If you've been trying out Gaussian Splatting, you may have noticed that the scene tends to degrade quickly, especially when you pull outside of the capture path or change the focal length, compared to NeRF. While it is a problem, like almost all problems, there are solutions and this solution is Mip-Splatting. The researchers evidently noticed this too and have attributed it to a lack of 3D frequency constraints and the usage of a 2D dilation filter. Mip-Splatting, with its innovative approach, was developed to overcome these limitations.
The story of Mip-Splatting begins with a critical challenge faced by 3DGS – the presence of high-frequency artifacts in zoomed-in images. Here enters the first part of Mip-Splatting, the 3D smoothing filter. This innovative filter, embarks on a mission to regulate the size of 3D Gaussian primitives. Its strategy is simple yet effective: applying a Gaussian low-pass filter to each primitive before its projection onto the screen space. This approach ensures that the primitives do not exceed the maximal frequency allowed by the sampling rate of the input views. In essence, the 3D smoothing filter becomes a guardian, preventing the creation of unfaithful high-frequency details that lead to visual artifacts when zooming in.
While the 3D smoothing filter tackles one aspect of the problem, another challenge lurks in the realm of scaling – the issue of aliasing and dilation artifacts. This is where the 2D Mip filter comes into play, complementing its counterpart in this journey of innovation. Replacing the 2D dilation filter used in 3DGS, the 2D Mip filter approximates the box filter used in physical imaging processes. This approximation is done through a 2D Gaussian filter, which, while computationally efficient, adeptly simulates the integration of photons over a pixel area on a camera sensor. The result is a more accurate and artifact-free rendering of images, particularly when zoomed out, thereby preserving the integrity and consistency of the visual output across different scales.

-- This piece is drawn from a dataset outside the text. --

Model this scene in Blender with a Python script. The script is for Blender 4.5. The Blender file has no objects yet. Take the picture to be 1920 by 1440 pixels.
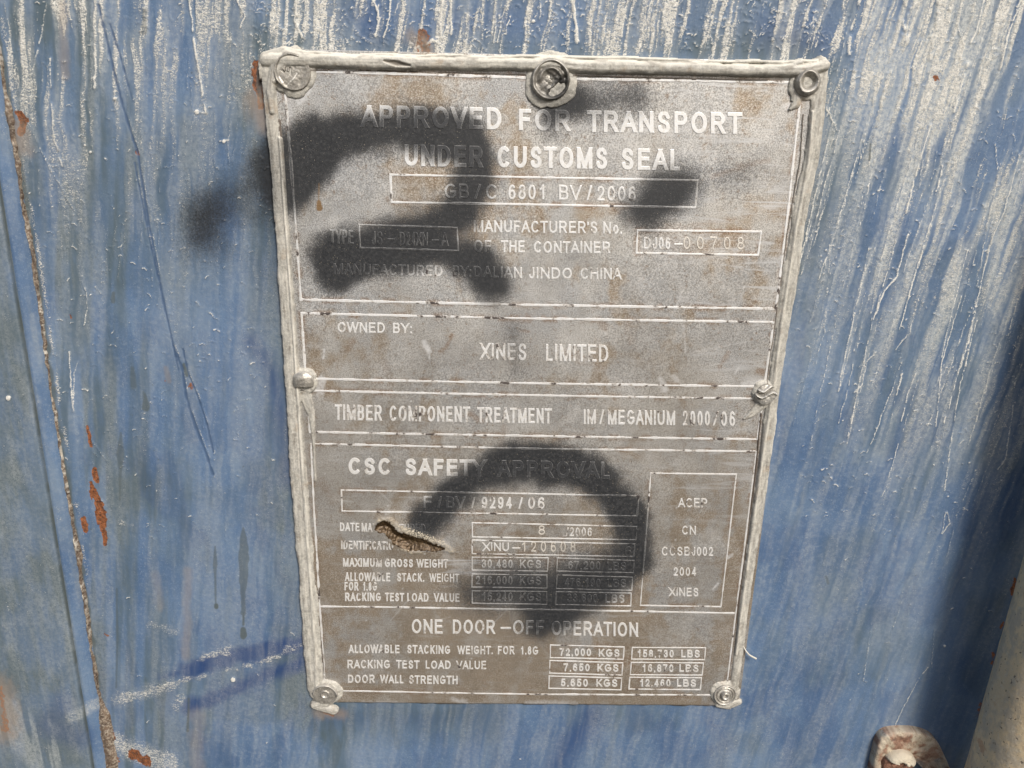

The true prowess of Mip-Splatting lies in the harmonious interplay between the 3D smoothing filter and the 2D Mip filter. These components do not function in isolation; instead, they perform a delicate dance of technological symbiosis. The 3D smoothing filter ensures fidelity to the input view constraints by regularizing the frequency content, while the 2D Mip filter takes charge of rendering this regulated representation accurately across various scales. This synergy allows Mip-Splatting to render images with unparalleled quality, free from the distortions and inconsistencies that plagued earlier methods.
Despite its advancements, Mip-Splatting is not without its challenges. The method's reliance on a Gaussian filter as an approximation to a box filter, while efficient, introduces errors, especially noticeable when the Gaussian is small in screen space. Additionally, the requirement to compute the sampling rate for each 3D Gaussian periodically adds a computational overhead, potentially limiting its efficiency.
Furthermore, while Mip-Splatting handles a range of scaling scenarios with aplomb, it may encounter difficulties in extreme zoom-out situations due to the inherent limitations of the Gaussian approximation.
Mip-Splatting marks a significant leap in the field, offering robust solutions. Its innovative approach in rendering artifact-free scenes across different scales unlocks the possibility for higher fidelity representations. While current limitations exist, they provide ground for future research and development. As the technology evolves, Mip-Splatting is poised to play an increasingly crucial role, potentially transforming a variety of applications in computer graphics and beyond.
The code for Mip-Splatting is available right now and comes with the same license information as the original 3DGS paper. This means if you would like to use this method for commercial purposes, you must license it properly through Inria. It can be used for for research and/or evaluation purposes only.